Copy out all lines that carry the word "script".
-- -- --
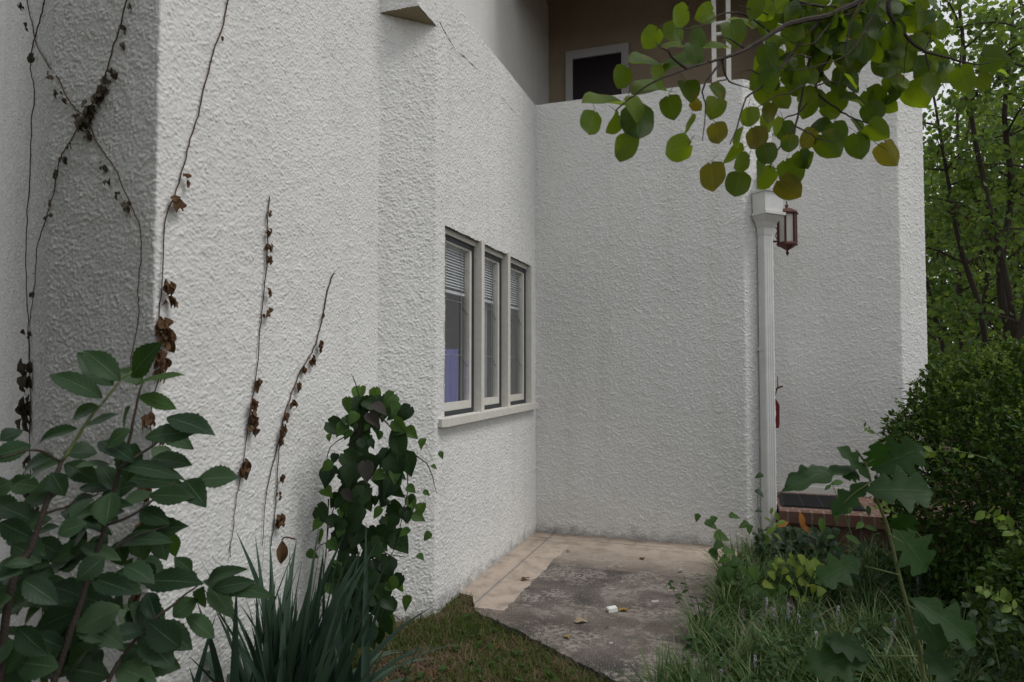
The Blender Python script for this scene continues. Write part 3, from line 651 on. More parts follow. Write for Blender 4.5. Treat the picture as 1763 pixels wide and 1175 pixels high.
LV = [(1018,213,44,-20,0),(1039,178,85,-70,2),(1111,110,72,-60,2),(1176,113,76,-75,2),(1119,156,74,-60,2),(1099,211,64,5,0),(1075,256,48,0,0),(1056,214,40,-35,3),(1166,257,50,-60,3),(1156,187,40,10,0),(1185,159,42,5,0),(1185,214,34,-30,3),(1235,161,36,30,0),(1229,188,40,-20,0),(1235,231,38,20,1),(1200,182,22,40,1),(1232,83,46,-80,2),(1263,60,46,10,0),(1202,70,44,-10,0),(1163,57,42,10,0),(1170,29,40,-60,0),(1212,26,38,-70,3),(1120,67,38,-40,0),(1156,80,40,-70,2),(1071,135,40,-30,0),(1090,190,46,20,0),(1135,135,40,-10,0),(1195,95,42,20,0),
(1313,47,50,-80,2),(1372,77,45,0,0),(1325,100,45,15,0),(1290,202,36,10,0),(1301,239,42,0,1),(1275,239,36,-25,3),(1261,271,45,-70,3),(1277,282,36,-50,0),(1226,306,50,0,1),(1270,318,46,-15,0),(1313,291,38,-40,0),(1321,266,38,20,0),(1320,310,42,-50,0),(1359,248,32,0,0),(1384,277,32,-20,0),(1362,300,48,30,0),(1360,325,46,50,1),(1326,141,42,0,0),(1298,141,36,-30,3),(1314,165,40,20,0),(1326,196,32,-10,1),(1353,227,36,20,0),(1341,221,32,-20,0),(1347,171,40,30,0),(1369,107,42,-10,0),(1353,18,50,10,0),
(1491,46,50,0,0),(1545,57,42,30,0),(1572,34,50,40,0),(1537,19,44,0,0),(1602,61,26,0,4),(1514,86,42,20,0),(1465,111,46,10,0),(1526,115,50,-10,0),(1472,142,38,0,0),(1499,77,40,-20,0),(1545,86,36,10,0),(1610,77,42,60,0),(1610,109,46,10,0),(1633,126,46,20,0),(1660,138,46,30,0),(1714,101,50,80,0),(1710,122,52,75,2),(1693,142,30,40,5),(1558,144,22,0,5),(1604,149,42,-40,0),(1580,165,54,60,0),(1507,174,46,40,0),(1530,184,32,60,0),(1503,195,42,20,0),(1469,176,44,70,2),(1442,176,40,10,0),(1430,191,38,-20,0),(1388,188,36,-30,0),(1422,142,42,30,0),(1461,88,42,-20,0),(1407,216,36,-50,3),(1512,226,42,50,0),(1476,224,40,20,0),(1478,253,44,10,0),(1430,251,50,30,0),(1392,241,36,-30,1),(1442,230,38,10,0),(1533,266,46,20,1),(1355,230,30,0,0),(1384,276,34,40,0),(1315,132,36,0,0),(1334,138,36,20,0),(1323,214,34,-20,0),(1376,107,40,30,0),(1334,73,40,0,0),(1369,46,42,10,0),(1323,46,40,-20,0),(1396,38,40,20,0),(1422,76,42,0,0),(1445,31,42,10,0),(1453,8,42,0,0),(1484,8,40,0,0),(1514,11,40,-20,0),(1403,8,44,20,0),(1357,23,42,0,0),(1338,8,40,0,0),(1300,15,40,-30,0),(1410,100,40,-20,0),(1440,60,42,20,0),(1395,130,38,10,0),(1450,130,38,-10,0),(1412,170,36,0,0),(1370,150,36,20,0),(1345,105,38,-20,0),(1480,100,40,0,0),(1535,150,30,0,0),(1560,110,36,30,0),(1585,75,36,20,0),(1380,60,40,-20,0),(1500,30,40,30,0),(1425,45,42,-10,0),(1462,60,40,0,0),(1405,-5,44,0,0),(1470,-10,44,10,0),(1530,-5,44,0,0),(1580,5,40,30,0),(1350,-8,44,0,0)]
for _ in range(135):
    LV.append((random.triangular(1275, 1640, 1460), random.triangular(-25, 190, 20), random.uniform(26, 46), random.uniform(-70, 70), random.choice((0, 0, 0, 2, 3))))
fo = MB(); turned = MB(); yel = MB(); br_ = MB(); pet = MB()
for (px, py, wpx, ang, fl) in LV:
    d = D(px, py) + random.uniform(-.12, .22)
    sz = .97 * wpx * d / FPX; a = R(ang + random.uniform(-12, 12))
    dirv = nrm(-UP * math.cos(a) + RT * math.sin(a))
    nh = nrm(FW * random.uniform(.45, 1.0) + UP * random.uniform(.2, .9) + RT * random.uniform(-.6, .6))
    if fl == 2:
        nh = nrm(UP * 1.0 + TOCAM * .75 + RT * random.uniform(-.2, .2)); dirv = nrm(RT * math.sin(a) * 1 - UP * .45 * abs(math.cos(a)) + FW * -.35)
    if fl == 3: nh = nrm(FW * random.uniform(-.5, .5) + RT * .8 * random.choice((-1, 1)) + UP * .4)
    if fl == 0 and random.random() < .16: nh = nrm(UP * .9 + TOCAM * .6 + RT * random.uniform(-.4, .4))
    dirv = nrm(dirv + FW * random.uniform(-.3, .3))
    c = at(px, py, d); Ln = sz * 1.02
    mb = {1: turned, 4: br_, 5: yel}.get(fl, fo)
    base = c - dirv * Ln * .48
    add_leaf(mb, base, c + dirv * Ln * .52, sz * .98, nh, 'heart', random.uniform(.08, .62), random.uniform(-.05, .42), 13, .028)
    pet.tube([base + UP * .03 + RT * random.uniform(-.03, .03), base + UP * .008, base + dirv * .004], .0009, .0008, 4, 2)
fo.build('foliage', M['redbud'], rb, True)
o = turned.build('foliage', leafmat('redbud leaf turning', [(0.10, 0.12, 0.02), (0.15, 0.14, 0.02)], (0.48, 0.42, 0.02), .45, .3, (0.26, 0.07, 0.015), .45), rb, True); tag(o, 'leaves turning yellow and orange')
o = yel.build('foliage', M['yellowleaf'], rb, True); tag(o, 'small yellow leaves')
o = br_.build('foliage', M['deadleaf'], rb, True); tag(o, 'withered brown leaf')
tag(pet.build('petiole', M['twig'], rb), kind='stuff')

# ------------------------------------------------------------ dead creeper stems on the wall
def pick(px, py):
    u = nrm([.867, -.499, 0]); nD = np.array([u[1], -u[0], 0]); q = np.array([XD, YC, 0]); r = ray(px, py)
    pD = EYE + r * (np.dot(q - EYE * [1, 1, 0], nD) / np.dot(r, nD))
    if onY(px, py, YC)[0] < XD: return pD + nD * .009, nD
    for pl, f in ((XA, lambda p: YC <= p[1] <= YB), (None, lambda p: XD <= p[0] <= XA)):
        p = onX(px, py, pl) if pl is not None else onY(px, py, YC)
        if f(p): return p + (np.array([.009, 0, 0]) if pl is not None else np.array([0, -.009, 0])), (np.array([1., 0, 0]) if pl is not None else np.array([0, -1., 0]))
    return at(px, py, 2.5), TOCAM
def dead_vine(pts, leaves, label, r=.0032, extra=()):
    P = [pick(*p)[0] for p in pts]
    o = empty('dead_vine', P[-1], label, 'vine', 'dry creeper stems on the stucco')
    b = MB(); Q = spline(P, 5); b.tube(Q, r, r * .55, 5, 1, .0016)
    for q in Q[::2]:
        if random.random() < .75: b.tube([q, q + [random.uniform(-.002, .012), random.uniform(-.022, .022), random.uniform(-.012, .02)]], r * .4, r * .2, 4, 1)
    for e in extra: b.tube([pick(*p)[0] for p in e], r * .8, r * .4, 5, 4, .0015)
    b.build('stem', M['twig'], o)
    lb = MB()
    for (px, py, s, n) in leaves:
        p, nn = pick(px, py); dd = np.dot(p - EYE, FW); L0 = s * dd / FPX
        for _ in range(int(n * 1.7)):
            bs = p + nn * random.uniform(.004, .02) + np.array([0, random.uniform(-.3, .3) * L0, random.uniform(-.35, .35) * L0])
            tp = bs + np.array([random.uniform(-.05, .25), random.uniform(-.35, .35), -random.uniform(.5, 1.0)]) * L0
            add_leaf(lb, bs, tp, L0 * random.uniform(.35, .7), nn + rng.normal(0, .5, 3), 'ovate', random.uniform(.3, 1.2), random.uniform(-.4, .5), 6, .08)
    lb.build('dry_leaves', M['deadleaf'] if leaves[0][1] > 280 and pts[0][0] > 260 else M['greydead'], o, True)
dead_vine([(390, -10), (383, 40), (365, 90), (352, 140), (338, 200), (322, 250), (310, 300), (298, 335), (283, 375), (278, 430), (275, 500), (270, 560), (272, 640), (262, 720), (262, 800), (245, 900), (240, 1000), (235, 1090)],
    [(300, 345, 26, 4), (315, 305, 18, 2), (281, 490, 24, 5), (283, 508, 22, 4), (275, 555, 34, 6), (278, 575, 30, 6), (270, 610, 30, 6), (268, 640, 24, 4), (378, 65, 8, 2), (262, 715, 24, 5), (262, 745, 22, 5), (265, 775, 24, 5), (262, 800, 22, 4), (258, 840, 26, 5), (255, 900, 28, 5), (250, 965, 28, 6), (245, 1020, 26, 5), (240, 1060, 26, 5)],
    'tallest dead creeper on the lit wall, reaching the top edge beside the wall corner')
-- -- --
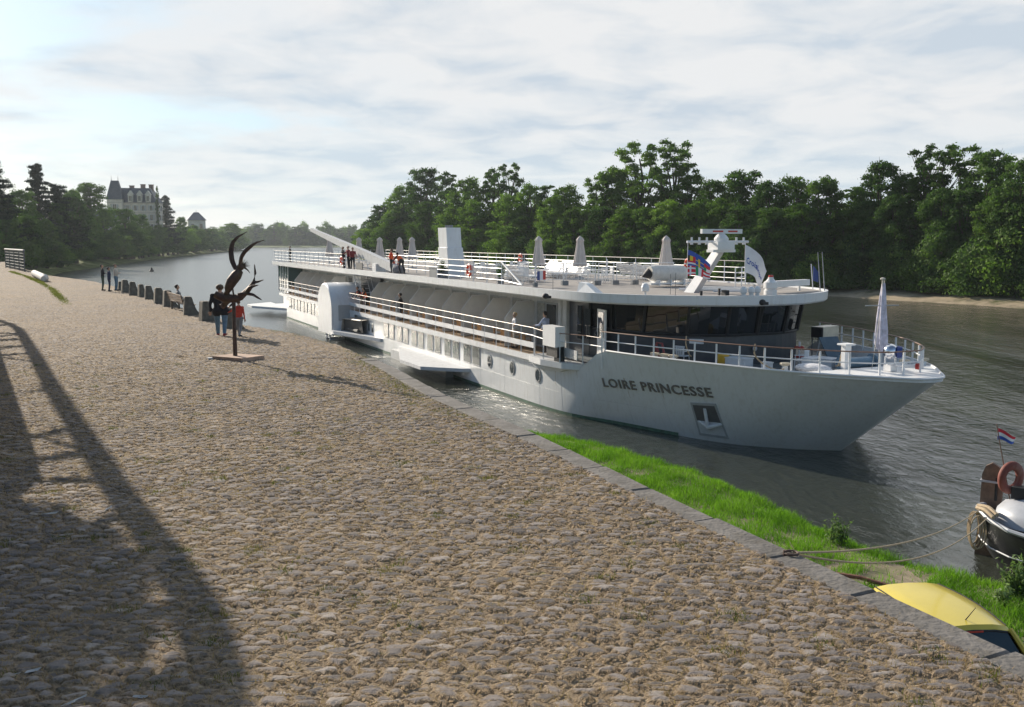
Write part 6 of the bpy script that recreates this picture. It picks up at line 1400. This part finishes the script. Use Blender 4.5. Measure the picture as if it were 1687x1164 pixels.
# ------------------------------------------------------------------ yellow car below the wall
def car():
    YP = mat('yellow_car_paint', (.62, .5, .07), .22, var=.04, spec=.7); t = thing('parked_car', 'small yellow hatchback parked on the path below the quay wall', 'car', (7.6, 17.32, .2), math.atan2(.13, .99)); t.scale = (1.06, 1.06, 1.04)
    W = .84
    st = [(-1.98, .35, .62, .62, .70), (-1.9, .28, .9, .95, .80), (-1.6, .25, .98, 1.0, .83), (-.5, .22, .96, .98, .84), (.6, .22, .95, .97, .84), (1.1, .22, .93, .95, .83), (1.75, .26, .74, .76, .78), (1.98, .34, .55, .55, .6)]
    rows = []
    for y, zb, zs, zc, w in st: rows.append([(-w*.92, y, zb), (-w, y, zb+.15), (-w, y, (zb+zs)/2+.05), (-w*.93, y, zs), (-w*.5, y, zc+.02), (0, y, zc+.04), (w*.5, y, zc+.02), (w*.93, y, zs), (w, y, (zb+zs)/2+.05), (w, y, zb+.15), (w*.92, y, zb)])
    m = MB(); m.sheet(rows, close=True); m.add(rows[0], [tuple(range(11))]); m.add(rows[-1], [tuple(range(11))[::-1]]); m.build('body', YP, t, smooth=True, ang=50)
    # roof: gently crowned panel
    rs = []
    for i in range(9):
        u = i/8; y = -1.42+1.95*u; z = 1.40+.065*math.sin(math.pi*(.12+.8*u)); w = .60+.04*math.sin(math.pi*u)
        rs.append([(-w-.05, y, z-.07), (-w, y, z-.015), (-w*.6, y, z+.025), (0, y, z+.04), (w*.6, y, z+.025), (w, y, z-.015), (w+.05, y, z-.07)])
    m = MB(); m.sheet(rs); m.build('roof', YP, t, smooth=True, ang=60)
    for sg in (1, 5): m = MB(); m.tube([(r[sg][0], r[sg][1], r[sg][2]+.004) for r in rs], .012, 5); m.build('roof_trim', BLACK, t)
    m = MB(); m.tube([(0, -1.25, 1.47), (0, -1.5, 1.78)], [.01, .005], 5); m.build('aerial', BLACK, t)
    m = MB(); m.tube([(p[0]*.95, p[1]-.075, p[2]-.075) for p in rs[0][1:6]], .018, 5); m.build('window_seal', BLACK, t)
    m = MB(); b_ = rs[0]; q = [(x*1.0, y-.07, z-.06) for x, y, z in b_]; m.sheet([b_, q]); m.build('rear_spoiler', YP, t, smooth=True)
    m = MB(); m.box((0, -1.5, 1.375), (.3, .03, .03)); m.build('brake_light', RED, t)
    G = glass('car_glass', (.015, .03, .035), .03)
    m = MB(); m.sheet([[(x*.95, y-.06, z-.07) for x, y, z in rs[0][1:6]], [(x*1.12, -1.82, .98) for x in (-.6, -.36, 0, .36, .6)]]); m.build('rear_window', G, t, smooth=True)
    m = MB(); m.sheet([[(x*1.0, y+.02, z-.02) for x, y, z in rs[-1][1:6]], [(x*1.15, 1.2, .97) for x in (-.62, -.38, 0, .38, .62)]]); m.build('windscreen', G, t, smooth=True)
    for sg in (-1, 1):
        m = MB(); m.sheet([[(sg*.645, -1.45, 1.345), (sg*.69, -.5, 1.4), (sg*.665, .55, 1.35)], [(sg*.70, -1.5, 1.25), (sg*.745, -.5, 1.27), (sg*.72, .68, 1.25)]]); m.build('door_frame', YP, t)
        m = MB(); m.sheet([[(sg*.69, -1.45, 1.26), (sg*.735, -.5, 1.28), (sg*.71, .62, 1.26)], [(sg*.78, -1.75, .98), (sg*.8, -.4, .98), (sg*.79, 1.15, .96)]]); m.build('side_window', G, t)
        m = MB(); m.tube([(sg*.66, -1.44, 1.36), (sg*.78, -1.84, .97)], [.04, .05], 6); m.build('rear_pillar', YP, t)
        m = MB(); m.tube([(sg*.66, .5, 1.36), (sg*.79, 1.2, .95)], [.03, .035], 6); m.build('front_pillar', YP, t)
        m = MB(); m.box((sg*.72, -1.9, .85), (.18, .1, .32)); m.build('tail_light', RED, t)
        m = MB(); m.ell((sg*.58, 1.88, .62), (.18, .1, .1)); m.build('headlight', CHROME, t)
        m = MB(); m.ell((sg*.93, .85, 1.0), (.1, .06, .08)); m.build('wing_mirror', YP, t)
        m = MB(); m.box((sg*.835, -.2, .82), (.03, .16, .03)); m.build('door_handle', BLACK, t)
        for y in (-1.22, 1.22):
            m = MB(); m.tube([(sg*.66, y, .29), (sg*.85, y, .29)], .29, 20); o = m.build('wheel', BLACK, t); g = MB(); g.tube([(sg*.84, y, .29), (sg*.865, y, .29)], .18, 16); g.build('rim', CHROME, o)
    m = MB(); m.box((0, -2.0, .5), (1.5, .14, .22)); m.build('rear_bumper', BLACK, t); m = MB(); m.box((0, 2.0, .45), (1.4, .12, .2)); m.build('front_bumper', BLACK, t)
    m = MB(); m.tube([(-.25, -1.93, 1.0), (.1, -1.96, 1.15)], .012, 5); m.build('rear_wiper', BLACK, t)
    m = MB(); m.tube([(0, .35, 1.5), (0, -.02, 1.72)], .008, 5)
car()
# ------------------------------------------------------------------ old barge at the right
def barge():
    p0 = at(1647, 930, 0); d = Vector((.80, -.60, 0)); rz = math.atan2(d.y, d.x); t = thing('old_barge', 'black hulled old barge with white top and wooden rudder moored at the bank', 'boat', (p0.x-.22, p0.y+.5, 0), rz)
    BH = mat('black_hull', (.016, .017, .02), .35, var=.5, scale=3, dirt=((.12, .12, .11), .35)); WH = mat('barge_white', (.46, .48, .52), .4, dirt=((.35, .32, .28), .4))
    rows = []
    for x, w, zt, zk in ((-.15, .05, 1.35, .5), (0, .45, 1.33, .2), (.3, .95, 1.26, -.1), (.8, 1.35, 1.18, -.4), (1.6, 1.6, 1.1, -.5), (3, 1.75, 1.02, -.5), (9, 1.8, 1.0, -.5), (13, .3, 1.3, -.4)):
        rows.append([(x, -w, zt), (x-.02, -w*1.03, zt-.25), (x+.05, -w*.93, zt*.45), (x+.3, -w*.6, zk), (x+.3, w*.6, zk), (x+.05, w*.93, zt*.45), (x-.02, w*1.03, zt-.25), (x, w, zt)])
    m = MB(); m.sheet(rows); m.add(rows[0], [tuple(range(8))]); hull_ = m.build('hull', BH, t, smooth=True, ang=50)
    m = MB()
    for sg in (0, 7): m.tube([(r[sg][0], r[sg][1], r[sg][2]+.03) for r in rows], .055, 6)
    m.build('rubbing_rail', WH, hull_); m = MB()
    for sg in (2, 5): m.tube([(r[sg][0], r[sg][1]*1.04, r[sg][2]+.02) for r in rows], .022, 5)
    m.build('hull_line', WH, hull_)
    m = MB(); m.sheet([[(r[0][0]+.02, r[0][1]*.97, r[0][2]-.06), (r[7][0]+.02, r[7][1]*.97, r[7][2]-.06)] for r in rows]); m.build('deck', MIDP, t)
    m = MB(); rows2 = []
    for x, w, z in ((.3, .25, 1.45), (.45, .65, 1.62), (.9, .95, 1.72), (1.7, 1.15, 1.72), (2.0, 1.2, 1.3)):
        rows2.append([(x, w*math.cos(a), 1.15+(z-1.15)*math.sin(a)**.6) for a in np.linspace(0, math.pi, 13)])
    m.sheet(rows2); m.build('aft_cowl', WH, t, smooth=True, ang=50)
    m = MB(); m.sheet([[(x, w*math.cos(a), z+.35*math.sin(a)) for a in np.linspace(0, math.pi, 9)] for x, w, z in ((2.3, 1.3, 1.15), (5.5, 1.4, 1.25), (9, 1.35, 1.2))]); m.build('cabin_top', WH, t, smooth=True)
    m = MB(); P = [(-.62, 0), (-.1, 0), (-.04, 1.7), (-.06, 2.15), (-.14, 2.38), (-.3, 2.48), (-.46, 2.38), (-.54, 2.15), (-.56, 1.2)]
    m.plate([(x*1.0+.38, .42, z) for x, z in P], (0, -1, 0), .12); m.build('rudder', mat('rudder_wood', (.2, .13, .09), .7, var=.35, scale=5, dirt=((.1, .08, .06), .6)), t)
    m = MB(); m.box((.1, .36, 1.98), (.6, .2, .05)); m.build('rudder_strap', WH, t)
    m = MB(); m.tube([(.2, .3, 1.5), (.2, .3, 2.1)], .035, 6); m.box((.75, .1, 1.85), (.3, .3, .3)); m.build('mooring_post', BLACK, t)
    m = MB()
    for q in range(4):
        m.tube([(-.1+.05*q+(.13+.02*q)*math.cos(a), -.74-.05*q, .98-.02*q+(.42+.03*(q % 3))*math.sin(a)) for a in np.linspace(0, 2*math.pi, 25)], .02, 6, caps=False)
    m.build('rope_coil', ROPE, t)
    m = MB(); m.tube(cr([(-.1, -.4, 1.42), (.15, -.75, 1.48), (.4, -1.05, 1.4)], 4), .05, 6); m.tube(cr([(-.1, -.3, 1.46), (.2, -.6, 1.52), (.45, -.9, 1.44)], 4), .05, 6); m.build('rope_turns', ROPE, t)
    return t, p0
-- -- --
FULL RESPONSE.
The Blender Python script for this scene continues. Write part 3, from line 651 on. More parts follow. Write for Blender 4.5. Treat the picture as 1763 pixels wide and 1175 pixels high.
Write part 6 of the bpy script that recreates this picture. It picks up at line 1400. This part finishes the script. Use Blender 4.5. Measure the picture as if it were 1687x1164 pixels.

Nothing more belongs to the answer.